═════ DATA SHOWN ═════

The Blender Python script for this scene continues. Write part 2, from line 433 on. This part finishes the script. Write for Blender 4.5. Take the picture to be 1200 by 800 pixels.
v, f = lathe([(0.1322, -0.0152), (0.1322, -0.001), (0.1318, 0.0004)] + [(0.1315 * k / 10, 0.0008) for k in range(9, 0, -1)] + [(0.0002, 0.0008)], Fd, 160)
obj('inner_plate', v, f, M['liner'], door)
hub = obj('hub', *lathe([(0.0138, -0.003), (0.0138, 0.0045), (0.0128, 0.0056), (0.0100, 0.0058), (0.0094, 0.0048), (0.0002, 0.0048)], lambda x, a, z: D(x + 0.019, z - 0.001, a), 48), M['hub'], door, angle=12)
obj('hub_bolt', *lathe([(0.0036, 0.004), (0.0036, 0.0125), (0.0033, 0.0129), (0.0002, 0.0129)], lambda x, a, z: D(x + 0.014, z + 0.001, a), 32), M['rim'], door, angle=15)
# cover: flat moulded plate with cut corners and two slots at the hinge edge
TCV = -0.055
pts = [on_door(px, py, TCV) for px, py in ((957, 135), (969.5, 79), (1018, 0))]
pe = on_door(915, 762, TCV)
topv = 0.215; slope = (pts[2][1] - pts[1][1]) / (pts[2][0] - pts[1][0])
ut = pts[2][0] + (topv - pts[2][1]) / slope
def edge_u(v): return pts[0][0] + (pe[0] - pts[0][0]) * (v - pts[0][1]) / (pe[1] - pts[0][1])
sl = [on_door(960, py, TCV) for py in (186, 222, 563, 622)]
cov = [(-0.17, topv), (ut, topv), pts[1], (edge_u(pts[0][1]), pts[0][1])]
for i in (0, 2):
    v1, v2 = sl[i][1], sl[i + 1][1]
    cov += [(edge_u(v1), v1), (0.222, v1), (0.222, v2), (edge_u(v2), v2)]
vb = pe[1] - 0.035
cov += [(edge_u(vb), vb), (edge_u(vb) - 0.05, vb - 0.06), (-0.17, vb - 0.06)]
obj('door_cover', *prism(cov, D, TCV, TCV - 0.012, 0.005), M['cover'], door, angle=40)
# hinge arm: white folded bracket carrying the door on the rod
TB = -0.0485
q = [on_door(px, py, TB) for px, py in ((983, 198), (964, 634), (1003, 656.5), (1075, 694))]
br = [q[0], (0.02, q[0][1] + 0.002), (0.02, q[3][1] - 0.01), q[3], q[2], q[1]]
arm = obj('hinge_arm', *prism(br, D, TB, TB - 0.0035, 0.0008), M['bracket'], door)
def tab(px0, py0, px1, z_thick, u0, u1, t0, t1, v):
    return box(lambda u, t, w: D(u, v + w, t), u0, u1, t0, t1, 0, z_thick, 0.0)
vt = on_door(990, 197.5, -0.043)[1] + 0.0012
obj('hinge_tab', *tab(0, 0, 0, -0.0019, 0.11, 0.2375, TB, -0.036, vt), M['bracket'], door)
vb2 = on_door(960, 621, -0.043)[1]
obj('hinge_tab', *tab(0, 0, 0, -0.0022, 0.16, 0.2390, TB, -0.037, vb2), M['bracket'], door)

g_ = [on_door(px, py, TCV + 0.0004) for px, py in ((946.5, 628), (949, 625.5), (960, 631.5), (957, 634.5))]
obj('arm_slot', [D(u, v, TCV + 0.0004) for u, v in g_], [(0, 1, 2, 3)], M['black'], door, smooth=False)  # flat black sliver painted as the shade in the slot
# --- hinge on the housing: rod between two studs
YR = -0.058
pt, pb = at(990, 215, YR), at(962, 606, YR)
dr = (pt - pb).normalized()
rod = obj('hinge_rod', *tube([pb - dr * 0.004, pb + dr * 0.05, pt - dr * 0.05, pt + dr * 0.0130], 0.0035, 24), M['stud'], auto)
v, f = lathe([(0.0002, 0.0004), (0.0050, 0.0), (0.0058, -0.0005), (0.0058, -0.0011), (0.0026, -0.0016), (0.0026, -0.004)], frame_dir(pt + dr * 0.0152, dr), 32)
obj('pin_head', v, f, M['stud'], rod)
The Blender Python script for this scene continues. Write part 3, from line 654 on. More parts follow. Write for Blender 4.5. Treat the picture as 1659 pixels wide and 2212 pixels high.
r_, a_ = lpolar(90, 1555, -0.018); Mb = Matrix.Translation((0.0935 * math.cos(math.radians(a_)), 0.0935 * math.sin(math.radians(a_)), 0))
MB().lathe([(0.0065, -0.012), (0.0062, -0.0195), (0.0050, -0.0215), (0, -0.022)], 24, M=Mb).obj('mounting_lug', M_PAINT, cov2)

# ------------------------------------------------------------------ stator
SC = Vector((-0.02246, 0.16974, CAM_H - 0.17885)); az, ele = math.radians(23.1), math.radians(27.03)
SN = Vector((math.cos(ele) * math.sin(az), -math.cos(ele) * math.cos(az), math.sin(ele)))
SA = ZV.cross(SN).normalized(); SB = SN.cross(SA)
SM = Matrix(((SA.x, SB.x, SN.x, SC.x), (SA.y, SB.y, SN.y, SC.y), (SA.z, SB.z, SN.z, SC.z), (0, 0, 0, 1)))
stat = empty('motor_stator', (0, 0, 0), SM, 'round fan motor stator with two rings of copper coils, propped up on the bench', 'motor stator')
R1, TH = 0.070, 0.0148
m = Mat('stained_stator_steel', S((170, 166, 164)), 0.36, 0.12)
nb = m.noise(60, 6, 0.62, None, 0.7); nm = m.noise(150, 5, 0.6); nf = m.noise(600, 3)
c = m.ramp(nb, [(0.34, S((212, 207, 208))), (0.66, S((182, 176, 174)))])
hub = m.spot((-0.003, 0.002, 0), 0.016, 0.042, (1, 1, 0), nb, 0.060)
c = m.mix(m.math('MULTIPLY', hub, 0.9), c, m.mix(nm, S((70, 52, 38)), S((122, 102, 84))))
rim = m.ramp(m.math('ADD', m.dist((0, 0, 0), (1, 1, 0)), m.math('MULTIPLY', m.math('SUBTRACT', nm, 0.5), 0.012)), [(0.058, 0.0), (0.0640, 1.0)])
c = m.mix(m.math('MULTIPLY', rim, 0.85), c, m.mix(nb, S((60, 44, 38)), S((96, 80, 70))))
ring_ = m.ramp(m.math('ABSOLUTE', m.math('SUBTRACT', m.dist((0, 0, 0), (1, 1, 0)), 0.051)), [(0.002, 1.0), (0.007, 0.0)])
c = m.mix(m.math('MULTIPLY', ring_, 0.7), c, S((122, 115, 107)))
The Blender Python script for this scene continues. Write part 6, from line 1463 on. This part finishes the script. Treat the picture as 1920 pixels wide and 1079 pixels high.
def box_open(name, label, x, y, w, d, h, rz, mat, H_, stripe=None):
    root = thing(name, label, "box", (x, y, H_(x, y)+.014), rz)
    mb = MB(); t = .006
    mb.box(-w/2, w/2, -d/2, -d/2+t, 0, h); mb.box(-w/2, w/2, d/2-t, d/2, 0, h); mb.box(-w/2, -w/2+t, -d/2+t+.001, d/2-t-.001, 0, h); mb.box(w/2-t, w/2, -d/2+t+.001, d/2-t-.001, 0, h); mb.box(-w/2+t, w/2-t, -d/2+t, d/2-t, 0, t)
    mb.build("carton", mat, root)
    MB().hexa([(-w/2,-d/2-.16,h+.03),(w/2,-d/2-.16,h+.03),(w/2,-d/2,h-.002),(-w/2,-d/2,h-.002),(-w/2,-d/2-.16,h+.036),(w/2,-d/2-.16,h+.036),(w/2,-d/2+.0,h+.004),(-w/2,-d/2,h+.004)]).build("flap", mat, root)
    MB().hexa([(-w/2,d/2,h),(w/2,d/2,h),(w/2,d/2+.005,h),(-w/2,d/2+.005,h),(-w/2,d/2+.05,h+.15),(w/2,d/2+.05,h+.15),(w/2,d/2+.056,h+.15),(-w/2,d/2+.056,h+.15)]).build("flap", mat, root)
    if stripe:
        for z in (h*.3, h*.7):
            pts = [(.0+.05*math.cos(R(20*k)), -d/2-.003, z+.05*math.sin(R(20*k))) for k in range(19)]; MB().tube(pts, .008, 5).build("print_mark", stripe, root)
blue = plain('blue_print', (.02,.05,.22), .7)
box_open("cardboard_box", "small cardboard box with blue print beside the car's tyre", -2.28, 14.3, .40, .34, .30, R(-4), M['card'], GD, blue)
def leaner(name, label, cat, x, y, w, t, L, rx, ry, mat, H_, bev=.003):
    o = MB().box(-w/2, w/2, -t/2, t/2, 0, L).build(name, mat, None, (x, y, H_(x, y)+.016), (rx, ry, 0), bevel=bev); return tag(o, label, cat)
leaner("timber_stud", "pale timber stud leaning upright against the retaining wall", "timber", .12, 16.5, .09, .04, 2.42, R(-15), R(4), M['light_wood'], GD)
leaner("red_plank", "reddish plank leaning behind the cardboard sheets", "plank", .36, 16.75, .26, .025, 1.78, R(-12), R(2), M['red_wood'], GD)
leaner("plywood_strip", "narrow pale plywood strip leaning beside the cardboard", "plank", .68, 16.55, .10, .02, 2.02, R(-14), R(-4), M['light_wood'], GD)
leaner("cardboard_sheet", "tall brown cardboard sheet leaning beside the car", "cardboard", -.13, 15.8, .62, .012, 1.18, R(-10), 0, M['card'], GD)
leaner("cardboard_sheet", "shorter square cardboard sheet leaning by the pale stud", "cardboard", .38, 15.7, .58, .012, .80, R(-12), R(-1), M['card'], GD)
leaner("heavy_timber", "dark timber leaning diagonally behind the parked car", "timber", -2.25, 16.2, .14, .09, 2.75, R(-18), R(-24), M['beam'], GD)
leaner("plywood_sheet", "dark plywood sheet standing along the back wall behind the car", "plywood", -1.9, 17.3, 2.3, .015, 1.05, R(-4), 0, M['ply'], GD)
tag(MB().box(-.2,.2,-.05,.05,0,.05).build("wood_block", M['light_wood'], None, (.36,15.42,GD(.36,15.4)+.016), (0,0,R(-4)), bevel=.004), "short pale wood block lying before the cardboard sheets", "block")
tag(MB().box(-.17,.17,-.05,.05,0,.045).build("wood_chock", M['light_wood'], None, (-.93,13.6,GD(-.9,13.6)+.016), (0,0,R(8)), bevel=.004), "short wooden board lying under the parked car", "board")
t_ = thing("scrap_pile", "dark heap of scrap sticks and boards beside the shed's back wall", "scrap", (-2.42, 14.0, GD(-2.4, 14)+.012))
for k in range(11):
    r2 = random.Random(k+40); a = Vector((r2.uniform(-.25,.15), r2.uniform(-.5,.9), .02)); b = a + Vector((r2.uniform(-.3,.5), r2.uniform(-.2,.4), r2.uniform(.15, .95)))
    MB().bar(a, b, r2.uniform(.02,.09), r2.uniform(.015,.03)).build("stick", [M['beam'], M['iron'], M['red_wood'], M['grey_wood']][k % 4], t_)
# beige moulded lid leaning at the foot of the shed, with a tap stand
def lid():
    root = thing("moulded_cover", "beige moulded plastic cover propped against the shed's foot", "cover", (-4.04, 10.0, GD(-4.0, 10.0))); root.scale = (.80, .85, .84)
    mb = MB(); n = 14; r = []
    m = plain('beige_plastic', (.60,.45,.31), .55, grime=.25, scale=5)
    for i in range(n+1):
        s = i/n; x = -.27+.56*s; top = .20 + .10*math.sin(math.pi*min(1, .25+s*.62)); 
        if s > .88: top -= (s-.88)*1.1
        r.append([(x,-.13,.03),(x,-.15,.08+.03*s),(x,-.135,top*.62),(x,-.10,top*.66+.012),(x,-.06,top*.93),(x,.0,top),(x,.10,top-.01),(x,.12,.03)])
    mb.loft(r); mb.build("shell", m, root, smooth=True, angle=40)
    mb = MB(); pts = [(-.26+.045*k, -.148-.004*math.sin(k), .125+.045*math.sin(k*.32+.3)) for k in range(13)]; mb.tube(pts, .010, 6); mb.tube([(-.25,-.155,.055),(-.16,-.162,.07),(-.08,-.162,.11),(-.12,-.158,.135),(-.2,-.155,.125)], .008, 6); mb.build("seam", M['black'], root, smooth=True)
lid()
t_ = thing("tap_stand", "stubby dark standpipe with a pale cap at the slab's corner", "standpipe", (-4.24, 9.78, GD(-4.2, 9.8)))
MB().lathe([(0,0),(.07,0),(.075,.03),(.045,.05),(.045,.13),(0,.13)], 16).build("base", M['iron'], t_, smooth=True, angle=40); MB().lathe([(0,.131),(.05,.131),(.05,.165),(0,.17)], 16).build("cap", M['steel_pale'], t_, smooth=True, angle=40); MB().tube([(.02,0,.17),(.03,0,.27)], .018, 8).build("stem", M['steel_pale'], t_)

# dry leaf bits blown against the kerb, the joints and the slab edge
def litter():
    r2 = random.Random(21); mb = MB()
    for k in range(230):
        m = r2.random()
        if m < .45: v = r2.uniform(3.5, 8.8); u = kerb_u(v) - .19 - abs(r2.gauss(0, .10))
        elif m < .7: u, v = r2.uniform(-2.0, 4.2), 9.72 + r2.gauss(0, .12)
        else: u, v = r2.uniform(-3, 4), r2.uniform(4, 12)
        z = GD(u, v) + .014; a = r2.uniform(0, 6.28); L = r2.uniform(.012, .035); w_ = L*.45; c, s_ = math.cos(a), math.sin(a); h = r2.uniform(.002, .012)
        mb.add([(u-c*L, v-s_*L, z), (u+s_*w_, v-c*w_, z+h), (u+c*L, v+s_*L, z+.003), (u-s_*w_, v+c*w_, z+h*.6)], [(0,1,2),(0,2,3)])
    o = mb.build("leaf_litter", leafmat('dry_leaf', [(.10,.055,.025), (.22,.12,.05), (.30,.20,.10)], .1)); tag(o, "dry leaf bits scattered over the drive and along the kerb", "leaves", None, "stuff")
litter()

═════

(WHAT YOU ARE ASKED TO DO) Print, from the entries above, the line with "2212 pixels high.", the line with "M=Mb).obj('mounting_lug', M_PAINT, cov2)" and all lines between them, exactly and with nothing else.

(EXERCISE ANSWER)
The Blender Python script for this scene continues. Write part 3, from line 654 on. More parts follow. Write for Blender 4.5. Treat the picture as 1659 pixels wide and 2212 pixels high.
r_, a_ = lpolar(90, 1555, -0.018); Mb = Matrix.Translation((0.0935 * math.cos(math.radians(a_)), 0.0935 * math.sin(math.radians(a_)), 0))
MB().lathe([(0.0065, -0.012), (0.0062, -0.0195), (0.0050, -0.0215), (0, -0.022)], 24, M=Mb).obj('mounting_lug', M_PAINT, cov2)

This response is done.